While living in Hamilton County, Michael and Kristine Barnett adopted Natalia in 2010. After their petition for adoption was granted in Hamilton Superior Court, the couple began to believe Natalia, who was born with a form was dwarfism, was older than her date of birth suggested.

The Barnetts then filed a petition in the Marion Superior Court, Probate Division, to have Natalia’s birthyear changed. Based on age estimates provided by a primary care physician and a social worker, the petition was granted and Natalia’s birthyear was switched from 2003 to 1989.

With Natalia’s age changed, the Barnetts moved her first into her own apartment in Hamilton County then into an apartment in Tippecanoe County. The couple paid the first year’s rent and left. Natalia never saw Kristine again and only saw Michael once at a court hearing.

Subsequently, Tippecanoe County Adult Protective Services and the Tippecanoe County Sheriff’s Department conducted their own investigations into the situation. Then in September 2019, the state charged Michael and Kristine each with six counts of neglect of a dependent and two counts of conspiracy to commit neglect of a dependent.

The Tippecanoe Superior Court dismissed the counts of neglect of a dependent against both the Barnetts.

On interlocutory appeal, the appellate court affirmed in State of Indiana v. Kristine E. Barnett and Michael P. Barnett, 20A-CR-1967.

The state argued, in part, that the Tippecanoe Superior Court erred in applying issue preclusion to exclude evidence that Natalia was a minor when the Barnetts adopted her. The state asserted it did not have a full and fair opportunity to litigate her age because it was not a party to the age-change order proceedings.

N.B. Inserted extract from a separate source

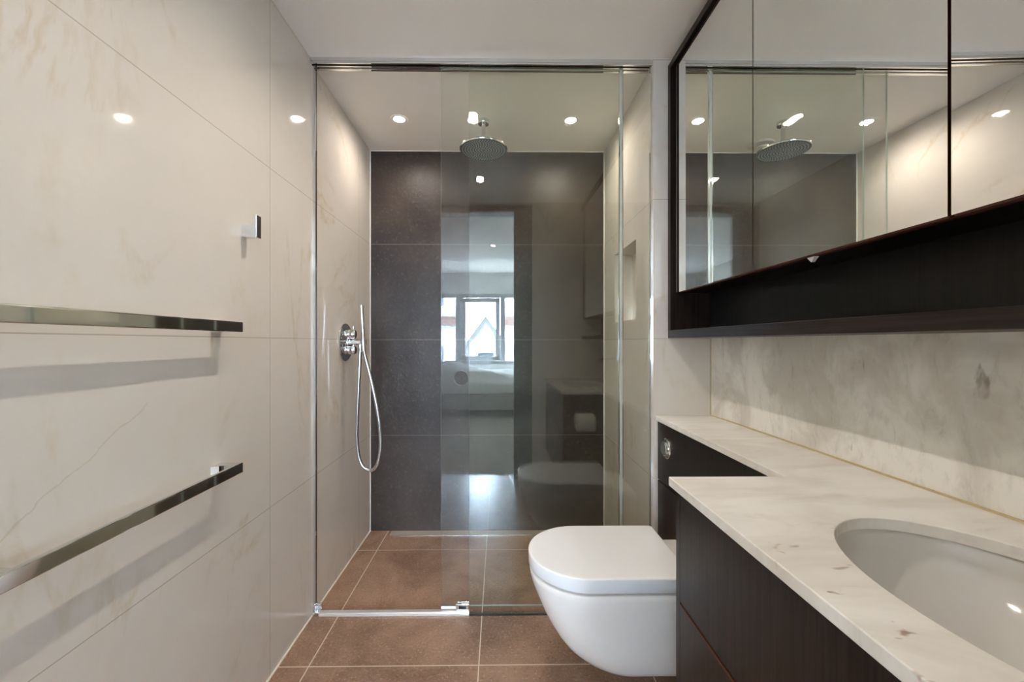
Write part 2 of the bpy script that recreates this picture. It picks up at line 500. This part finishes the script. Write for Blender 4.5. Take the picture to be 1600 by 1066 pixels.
box(b, sx0, sx1, BY-.075, BY-.005, sz0, sz0+.08); box(b, sx0, sx1, BY-.075, BY-.005, sz1-.08, sz1)
sash = struct('sash', b, 'frame', win)
b = B(); box(b, sx0+.03, sx0+.055, BY-.005, BY+.02, 1.25, 1.42, .004); struct('handle', b, 'dull_chrome', sash)
b = B()
for x0, x1 in ((WX0+.09, -.85), (-.76, .02), (.11, WX1-.09)): box(b, x0, x1, BY-.055, BY-.049, WZ0+.07, WZ1-.07)
struct('pane', b, 'win_glass', win)
# daylight enters through this window: a sampling portal in the opening
pl = bpy.data.lights.new('window_daylight', 'AREA'); pl.shape = 'RECTANGLE'; pl.size = WX1-WX0; pl.size_y = WZ1-WZ0
pl.cycles.is_portal = True
po = bpy.data.objects.new('window_daylight', pl); COL.objects.link(po)
po.location = ((WX0+WX1)/2, BY-.11, (WZ0+WZ1)/2); po.rotation_euler = (math.radians(90), 0, 0)

# ------------------------------------------------------------------ ceiling lamps
def downlight(x, y, z, label, power=LAMP_W, cone=150):
    t = thing('ceiling_downlight', label, 'ceiling light', (x, y, z))
    b = B(); lathe(b, (x, y, z), (0, 0, -1), [(.028, 0), (.044, 0), (.045, .002), (.043, .0045), (.032, .0045), (.028, .003), (.028, 0)], 40)
    obj('trim_ring', b, 'white', t, smooth=True)
    b = B(); lathe(b, (x, y, z), (0, 0, -1), [(0, .0005), (.0278, .0005), (.0278, .003), (.02, .0042), (0, .0048)], 32)
    obj('lens', b, 'lamp', t, smooth=True)
    ld = bpy.data.lights.new('downlight_bulb', 'SPOT'); ld.energy = power; ld.color = LAMP_COL
    ld.spot_size = math.radians(cone); ld.spot_blend = 1.0; ld.shadow_soft_size = 0.007
    lo = bpy.data.objects.new('downlight_bulb', ld); COL.objects.link(lo); lo.parent = t; lo.location = (0, 0, -0.010)
    return t
downlight(-.523, 2.18, ZS, 'small round recessed ceiling light in the shower near the left wall', 9, 172)
downlight(.375, 2.18, ZS, 'small round recessed ceiling light in the shower near the right wall with the niche', 11, 172)
downlight(-.14, 1.33, ZC, 'small round ceiling light just outside the glass screen, glinting in it beside the shower arm', 24)
downlight(-.14, 0.50, ZC, 'small round ceiling light by the doorway, glinting in the glass below the shower head', 12.5)
downlight(-.08, -1.85, BZ-.10, 'round ceiling light in the bedroom, reflected high in the doorway image on the glass', 30)

# extractor in the shower ceiling
t = thing('ceiling_vent', 'round white extractor vent in the shower ceiling, seen in the mirror behind the shower head', 'vent', (-.12, 2.43, ZS))
b = B(); lathe(b, (-.12, 2.43, ZS), (0, 0, -1), [(0, 0), (.068, 0), (.07, .004), (.066, .010), (.058, .012), (.052, .008), (0, .008)], 44)
obj('vent_ring', b, 'white', t, smooth=True)
b = B(); lathe(b, (-.12, 2.43, ZS-.010), (0, 0, -1), [(0, 0), (.012, 0), (.012, .010), (.042, .010), (.044, .014), (.040, .020), (0, .022)], 44)
obj('vent_disc', b, 'white', t, smooth=True)

# ------------------------------------------------------------------ shower screen
GB0, GB1 = 1.748, 1.756      # fixed pane
GA0, GA1 = 1.771, 1.779      # sliding pane
t = thing('shower_track', 'polished chrome track along the ceiling above the glass shower screen', 'track', (-.07, 1.77, ZC))
b = B()
for y0, y1, z0 in ((1.738, 1.7455, ZS-.006), (1.7585, 1.769, ZS-.004), (1.7815, 1.794, ZS-.004), (1.738, 1.790, ZS+.002)):
    box(b, XL, XS, y0, min(y1, 1.789) if z0 > ZS else y1, z0, ZC if z0 > ZS else min(ZC, ZS+(.004 if y1 < 1.78 else 0)), .0006, 1)
obj('track_profile', b, 'chrome', t)
b = B(); box(b, XL, XS, 1.7455, 1.7478, ZS-.005, ZS+.002); box(b, XL, XS, 1.7562, 1.7585, ZS-.005, ZS+.002)
obj('rubber_gasket', b, 'black', t)

def pane(bm, x0, x1, y0, y1, z0, z1, hole=None):
    # a glass sheet (large faces material 0, rim material 1), with an optional round finger hole
    if hole is None:
        box(bm, x0, x1, y0, y1, z0, z1)
    else:
        hx, hz, r = hole; t2 = bmesh.new(); n = 48
        outer = [t2.verts.new((x, y0, z)) for x, z in ((x0, z0), (x1, z0), (x1, z1), (x0, z1))]
        inner = [t2.verts.new((hx + r*math.cos(2*math.pi*i/n), y0, hz + r*math.sin(2*math.pi*i/n))) for i in range(n)]
        ed = [t2.edges.new((outer[i], outer[(i+1) % 4])) for i in range(4)] + [t2.edges.new((inner[i], inner[(i+1) % n])) for i in range(n)]
        bmesh.ops.triangle_fill(t2, use_beauty=True, use_dissolve=False, edges=ed)
        ex = bmesh.ops.extrude_face_region(t2, geom=list(t2.faces))
        for v in [g for g in ex['geom'] if isinstance(g, bmesh.types.BMVert)]: v.co.y = y1
        merge(bm, t2)
    bm.normal_update()
    for f in bm.faces: f.material_index = 0 if abs(f.normal.y) > 0.9 else 1
    return bm

t = thing('fixed_glass_panel', 'tall fixed clear glass pane of the shower screen, reaching the pier on the right', 'glass panel', (.25, 1.752, 0))
obj('glass_sheet', pane(B(), -.127, XS-.006, GB0, GB1, .008, ZS+.0015), ['glass', 'glass_edge'], t)
b = B(); box(b, XS-.006, XS, 1.744, 1.748, 0, ZS-.006); box(b, XS-.006, XS, 1.756, 1.760, 0, ZS-.006)
obj('wall_channel', b, 'chrome', t)
b = B(); box(b, -.127, XS-.006, 1.749, 1.755, 0.0, .008); obj('bottom_seal', b, 'black', t)

t = thing('sliding_glass_door', 'sliding clear glass pane with a round finger hole, slid open behind the fixed pane', 'glass door', (.13, 1.775, 0))
AX0, AX1 = -.248, .512
obj('glass_sheet', pane(B(), AX0, AX1, GA0, GA1, .028, ZS-.0036, (-.163, .998, .031)), ['glass', 'glass_edge'], t)
b = B(); box(b, AX1+.0005, AX1+.013, GA0-.004, GA1+.003, .02, ZS-.006, .001, 1)
o = obj('edge_profile', b, 'strip', t); o['label'] = 'vertical pale edge strip'
b = B()
for x in (AX1-.0025, AX1+.0131): box(b, x, x+.0024, GA0-.005, GA0-.0005, .02, ZS-.006)
obj('edge_trim', b, 'chrome', t)
b = B(); box(b, AX0, -.185, GA0+.001, GA1-.001, .016, .028); obj('bottom_seal', b, 'seal', t)

t = thing('door_guide', 'small chrome clip on the floor rail holding the foot of the sliding glass', 'guide', (-.155, 1.775, .01))
b = B(); box(b, -.183, -.130, GA0-.006, GA0-.0005, .012, .040, .001); box(b, -.183, -.130, GA1+.0005, GA1+.006, .012, .040, .001); box(b, -.183, -.130, GA0-.006, GA1+.006, .010, .015, .001)
obj('clip_body', b, 'chrome', t)
b = B(); box(b, -.172, -.141, GA0-.0075, GA0-.006, .020, .032); obj('clip_pad', b, 'black', t)

b = B(); prism(b, [(1.752, 0), (1.752, .008), (1.758, .012), (1.776, .012), (1.782, .008), (1.782, 0)], 'X', XL+.03, -.1275)
solo('floor_rail', b, 'rail', 'polished chrome rail on the brown floor across the open shower entrance', 'threshold rail', (-.45, 1.767, 0))

t = thing('wall_channel', 'thin upright chrome channel on the left wall where the sliding glass closes', 'wall profile', (XL, 1.775, 0))
b = B(); box(b, XL, XL+.010, 1.768, 1.7705, .035, ZS-.006); box(b, XL, XL+.010, 1.7795, 1.782, .035, ZS-.006); box(b, XL, XL+.002, 1.7705, 1.7795, .035, ZS-.006)
obj('channel_profile', b, 'chrome', t)
b = B(); box(b, XL+.002, XL+.009, 1.7708, 1.7792, .035, ZS-.006); obj('channel_gasket', b, 'black', t)
b = B(); box(b, XL, XL+.030, 1.752, 1.784, 0, .016, .002); box(b, XL, XL+.012, 1.762, 1.786, .016, .045, .002); box(b, XL+.012, XL+.034, 1.776, 1.786, .016, .040, .002)
obj('end_block', b, 'chrome', t)

# linear drain
t = thing('linear_drain', 'long polished steel drain channel in the shower floor along the dark back wall', 'drain', (-.01, 2.51, 0))
b = B(); box(b, -.655, XS-.006, YB-.066, YB-.006, 0, .0025, .0008, 1); obj('drain_cover', b, 'steel', t)
b = B(); box(b, -.655, XS-.006, YB-.069, YB-.066, 0, .0035); box(b, -.658, -.655, YB-.069, YB-.006, 0, .0035); obj('drain_frame', b, 'dull_chrome', t)

# ------------------------------------------------------------------ shower head
HX, HY, HZ = -.083, 2.19, 2.168
t = thing('rain_shower_head', 'large round chrome rain shower head hanging from the shower ceiling', 'shower head', (HX, HY, ZS))
b = B(); lathe(b, (HX, HY, ZS), (0, 0, -1), [(0, 0), (.030, 0), (.030, .018), (.028, .021), (0, .021)], 36); obj('ceiling_flange', b, 'chrome', t, smooth=True)
b = B(); rod(b, (HX, HY, ZS-.021), (HX, HY, HZ+.016), .0105); obj('shower_arm', b, 'chrome', t, smooth=True)
b = B(); lathe(b, (HX, HY, HZ-.006), (0, 0, 1), [(.118, .0), (.124, .0), (.126, .003), (.126, .009), (.123, .011), (.05, .015), (.042, .024), (.020, .028), (0, .028)], 64)
hd = obj('head_disc', b, 'chrome', t, smooth=True)
b = B(); lathe(b, (HX, HY, HZ-.0055), (0, 0, -1), [(0, 0), (.1235, 0), (.122, .002), (0, .002)], 64); obj('spray_face', b, 'face', t, smooth=True)
b = B()
for k in range(1, 9):
    r = .0138*k; n = 6*k + 2
    for i in range(n):
        a = 2*math.pi*i/n + k*.4
        lathe(b, (HX + r*math.cos(a), HY + r*math.sin(a), HZ-.0074), (0, 0, -1), [(.0028, 0), (.0024, .0008), (0, .0008)], 6)
o = obj('nozzles', b, 'nozzle', t); o['kind'] = 'stuff'

# ------------------------------------------------------------------ shower valve, hand shower
VY, VZ = 2.127, 1.150
t = thing('shower_valve', 'round chrome thermostatic shower valve with two handles on the left shower wall', 'shower valve', (XL, VY, VZ))
b = B(); lathe(b, (XL, VY, VZ), (1, 0, 0), [(0, 0), (.096, 0), (.096, .006), (.092, .010), (.088, .011), (0, .011)], 56); obj('backplate', b, 'chrome', t, smooth=True)
for dz, r in ((.040, .024), (-.040, .022)):
    b = B(); lathe(b, (XL+.011, VY, VZ+dz), (1, 0, 0), [(.027, 0), (.027, .006), (r, .010), (r, .040), (r-.002, .043), (0, .043)], 36)
    h = obj('handle', b, 'chrome', t, smooth=True)
    b = B(); rod(b, (XL+.044, VY, VZ+dz+r-.003), (XL+.044, VY, VZ+dz+r+.020), .0035); obj('lever_pin', b, 'chrome', h, smooth=True)
    b = B(); lathe(b, (XL+.054, VY, VZ+dz), (1, 0, 0), [(0, 0), (r-.004, 0), (r-.004, .002), (0, .002)], 30); obj('end_cap', b, 'dull_chrome', h, smooth=True)
b = B(); rod(b, (XL+.011, VY, VZ), (XL+.090, VY, VZ), .0135, 30, .002); lathe(b, (XL+.0995, VY-.013, VZ-.0125), (-.05, -.02, 1), [(.0096, 0), (.0145, 0), (.0145, .025), (.0096, .025), (.0096, 0)], 30); obj('holder_arm', b, 'chrome', t, smooth=True)
b = B(); rod(b, (XL+.079, VY, VZ-.010), (XL+.079, VY, VZ-.036), .009); obj('hose_outlet', b, 'chrome', t, smooth=True)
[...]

However, the Court of Appeals noted a Marion County deputy prosecutor did file an appearance in the original age-change case and filed a petition for appointment of a guardian ad litem for Natalia on behalf of Marion County Adult Protective Services. When the petition was denied, MCAPS did not appeal.

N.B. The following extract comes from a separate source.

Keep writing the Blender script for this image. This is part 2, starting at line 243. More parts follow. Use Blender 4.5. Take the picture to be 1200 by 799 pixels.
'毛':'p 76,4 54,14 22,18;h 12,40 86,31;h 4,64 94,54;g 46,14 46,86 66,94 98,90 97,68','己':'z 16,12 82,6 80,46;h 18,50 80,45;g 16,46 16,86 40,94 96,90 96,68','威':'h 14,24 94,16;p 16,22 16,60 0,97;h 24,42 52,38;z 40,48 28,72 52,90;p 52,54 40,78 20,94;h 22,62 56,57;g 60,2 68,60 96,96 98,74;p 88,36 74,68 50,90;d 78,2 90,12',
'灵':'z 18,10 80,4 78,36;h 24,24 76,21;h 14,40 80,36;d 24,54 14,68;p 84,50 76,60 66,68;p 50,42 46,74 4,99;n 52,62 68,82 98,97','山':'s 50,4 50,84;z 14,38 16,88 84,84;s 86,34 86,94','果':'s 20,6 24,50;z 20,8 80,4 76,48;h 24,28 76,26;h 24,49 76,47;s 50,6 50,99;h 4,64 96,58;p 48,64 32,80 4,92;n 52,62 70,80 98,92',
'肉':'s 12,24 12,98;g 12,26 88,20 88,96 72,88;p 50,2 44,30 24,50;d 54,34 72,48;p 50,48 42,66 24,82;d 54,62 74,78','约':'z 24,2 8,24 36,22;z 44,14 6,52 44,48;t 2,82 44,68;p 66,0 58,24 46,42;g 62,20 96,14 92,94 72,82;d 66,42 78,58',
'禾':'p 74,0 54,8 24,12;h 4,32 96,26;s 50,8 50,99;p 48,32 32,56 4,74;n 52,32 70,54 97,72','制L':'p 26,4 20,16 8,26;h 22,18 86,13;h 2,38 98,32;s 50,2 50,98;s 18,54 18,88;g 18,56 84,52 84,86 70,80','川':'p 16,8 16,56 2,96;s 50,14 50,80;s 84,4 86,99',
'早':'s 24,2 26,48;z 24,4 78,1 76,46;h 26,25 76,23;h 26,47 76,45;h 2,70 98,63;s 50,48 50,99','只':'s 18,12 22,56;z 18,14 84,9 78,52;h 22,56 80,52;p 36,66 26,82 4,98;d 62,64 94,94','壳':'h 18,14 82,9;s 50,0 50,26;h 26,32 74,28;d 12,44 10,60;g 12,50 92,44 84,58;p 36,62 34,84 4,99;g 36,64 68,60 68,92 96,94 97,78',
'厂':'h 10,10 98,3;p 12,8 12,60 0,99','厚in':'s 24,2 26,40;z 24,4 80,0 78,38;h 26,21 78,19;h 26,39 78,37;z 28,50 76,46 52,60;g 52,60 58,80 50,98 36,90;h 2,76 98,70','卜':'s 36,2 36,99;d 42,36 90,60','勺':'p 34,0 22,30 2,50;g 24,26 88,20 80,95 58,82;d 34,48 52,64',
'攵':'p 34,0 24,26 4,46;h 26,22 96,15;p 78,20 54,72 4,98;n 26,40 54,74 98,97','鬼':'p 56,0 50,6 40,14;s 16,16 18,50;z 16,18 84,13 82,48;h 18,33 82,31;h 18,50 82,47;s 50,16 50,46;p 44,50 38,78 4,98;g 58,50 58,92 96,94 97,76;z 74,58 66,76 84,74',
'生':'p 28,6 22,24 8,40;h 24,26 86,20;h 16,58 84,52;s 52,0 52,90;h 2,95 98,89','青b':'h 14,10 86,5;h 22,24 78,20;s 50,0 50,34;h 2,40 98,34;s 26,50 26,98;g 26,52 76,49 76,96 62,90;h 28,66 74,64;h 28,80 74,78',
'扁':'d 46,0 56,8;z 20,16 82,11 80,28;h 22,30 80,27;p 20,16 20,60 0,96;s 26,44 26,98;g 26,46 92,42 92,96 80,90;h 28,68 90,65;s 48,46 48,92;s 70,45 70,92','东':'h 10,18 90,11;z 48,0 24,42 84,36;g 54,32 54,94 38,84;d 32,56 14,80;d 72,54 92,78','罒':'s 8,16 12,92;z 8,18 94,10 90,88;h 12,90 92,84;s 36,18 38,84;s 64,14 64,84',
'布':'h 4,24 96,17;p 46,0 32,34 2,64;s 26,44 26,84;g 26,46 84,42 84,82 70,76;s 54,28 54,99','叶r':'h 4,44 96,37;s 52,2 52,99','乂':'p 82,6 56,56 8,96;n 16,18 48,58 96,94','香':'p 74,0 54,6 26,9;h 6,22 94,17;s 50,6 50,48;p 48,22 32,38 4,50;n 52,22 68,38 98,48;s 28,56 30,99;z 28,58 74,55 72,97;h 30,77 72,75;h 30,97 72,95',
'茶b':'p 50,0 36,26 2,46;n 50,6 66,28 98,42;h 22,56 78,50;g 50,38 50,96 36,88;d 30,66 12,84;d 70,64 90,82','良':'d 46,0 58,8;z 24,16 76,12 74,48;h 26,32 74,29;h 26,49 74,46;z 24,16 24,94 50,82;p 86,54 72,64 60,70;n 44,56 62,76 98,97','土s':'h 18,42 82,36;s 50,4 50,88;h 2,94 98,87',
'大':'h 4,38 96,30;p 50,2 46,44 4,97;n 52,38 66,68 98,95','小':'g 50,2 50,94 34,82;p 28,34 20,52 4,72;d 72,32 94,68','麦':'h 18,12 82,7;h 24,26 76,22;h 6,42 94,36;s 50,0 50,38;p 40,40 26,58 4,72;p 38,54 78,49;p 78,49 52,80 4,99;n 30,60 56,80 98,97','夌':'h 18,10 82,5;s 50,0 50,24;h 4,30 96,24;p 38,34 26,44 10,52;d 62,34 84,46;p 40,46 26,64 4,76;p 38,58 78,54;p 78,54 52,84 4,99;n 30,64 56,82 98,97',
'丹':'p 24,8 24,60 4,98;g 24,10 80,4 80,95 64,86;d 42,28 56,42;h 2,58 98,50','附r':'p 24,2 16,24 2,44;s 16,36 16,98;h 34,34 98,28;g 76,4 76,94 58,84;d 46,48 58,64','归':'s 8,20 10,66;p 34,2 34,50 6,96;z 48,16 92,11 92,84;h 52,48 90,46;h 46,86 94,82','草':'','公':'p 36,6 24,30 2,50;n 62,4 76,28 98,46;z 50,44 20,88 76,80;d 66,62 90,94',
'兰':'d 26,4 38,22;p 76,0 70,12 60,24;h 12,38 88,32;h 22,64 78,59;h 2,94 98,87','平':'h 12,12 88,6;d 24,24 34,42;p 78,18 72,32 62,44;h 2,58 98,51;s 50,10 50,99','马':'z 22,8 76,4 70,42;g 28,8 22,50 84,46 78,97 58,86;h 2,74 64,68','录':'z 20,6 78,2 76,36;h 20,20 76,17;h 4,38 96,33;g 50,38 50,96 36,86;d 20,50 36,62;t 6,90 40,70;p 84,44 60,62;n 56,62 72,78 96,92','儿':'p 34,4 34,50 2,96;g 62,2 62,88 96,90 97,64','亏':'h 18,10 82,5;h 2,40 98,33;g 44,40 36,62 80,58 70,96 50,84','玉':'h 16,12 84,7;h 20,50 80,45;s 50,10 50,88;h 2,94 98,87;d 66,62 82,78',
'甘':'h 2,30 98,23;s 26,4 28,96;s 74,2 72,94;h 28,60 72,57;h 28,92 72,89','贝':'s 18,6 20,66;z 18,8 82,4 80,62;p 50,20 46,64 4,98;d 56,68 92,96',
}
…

Also, when Antwon and Cynthia Mans, a Tippecanoe County couple who befriended Natalia, filed in Marion County Probate Court a combined motion to vacate the probate court’s 2012 age-change order and motion for relief from judgment, the deputy prosecutor did not appear at the hearing on behalf of MCAPS. At the conclusion of the hearing, the probate court determined Natalia’s birthyear would remain 1989.

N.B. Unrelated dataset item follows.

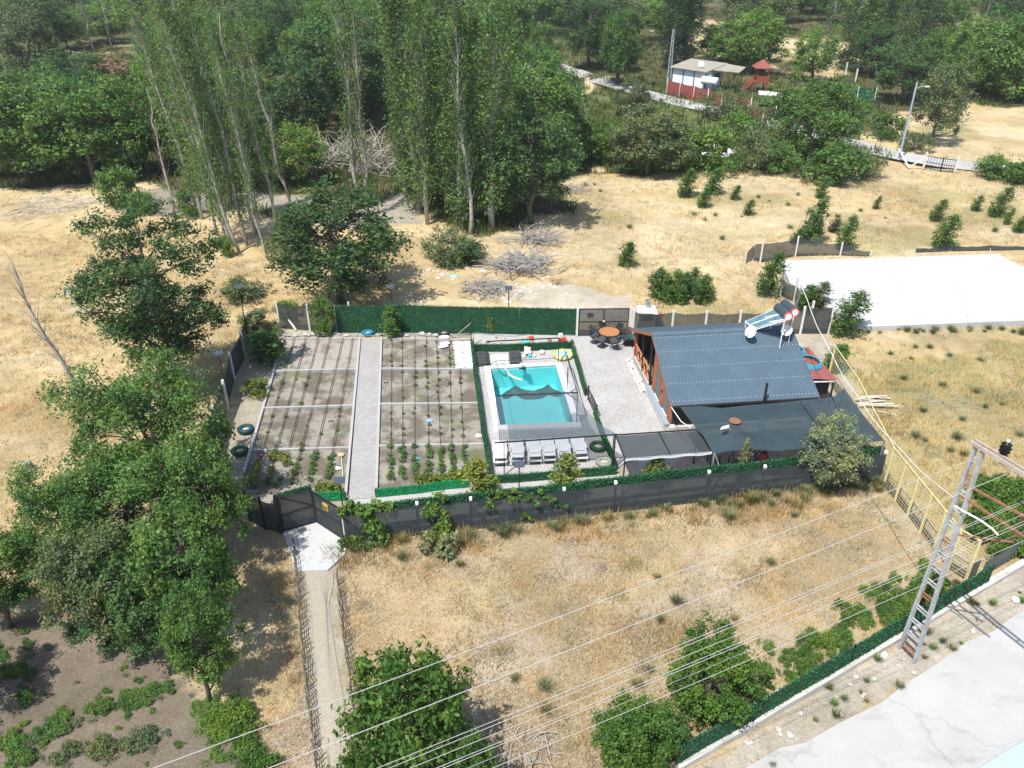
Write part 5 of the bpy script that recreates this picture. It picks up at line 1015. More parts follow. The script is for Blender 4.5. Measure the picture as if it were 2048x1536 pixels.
MB().hexa([cp(CLn + .4, 1.5, 3.0), cp(CLn + 4, 2.4, 2.9), cp(CLn + 3.4, CD + .6, 3.1), cp(CLn + .4, CD + .7, 3.25)], [cp(CLn + .4, 1.5, 3.08), cp(CLn + 4, 2.4, 2.98), cp(CLn + 3.4, CD + .6, 3.2), cp(CLn + .4, CD + .7, 3.36)]).build('canopy', MATS['roof_beige'], cab)
for x, y in ((3.2, 2.5), (3.2, 5.2)): MB().bar(cp(CLn + x, y, 0), cp(CLn + x, y, 3.0), .1).build('canopy_post', DKWOOD, cab)
tq = cp(CLn + .9, -.3, 1.9); tkn = thing('water_tank', 'white cylindrical water tank at the corner of the cabin', 'tank', Vector((tq.x, tq.y, 0))); MB().tube([tq + cdx * x for x in (-1.15, -1.0, 1.0, 1.15)], .55, 16).build('drum', WHITEM, tkn, smooth=True); MB().lathe([(.001, .75), (.2, .75), (.2, .5)], tq, 10).build('lid', M('lid_teal', (.2, .5, .52), .5), tkn)
for x in (-.7, .7):
    for y in (-.3, .3): MB().bar(Vector((tq.x, tq.y, 0)) + cdx * x + cdy * y, tq + cdx * x + cdy * y - Z(.3), .08).build('stand_leg', NAVY, tkn)
c_ = cp(3.8, 1.2, 3.75); dsh = thing('satellite_dish', 'white satellite dish on the beige cabin roof', 'dish', cp(3.8, 1.2, 3.3)); rg = [[c_ for _ in range(15)]] + [[c_ + Vector((.42 * r_ * math.cos(a), -.12 * r_ * r_ + .16 * r_ * math.sin(a), .42 * r_ * math.sin(a))) for a in np.linspace(0, 6.283, 15)] for r_ in (.5, 1.)]; MB().grid(rg).build('reflector', WHITEM, dsh); MB().tube([cp(3.8, 1.25, 3.25), c_ + Vector((0, .05, 0))], .04, 6).build('mast', GREYM, dsh)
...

Consequently, the Court of Appeals determined the Tippecanoe County Prosecutor’s Office had a full and fair opportunity to litigate Natalia’s age through its privy, MCAPS.

But the appellate panel pointed out the state still has options.

“… (O)ur conclusions in the case before us do not prevent the TCPO from pursuing prosecution of the Barnetts for neglect of Natalia under the theory that she was a dependent because of physical disability,” Senior Judge Ezra Friedlander wrote for the court. “Our conclusions prevent the TCPO from litigating Natalia’s age.”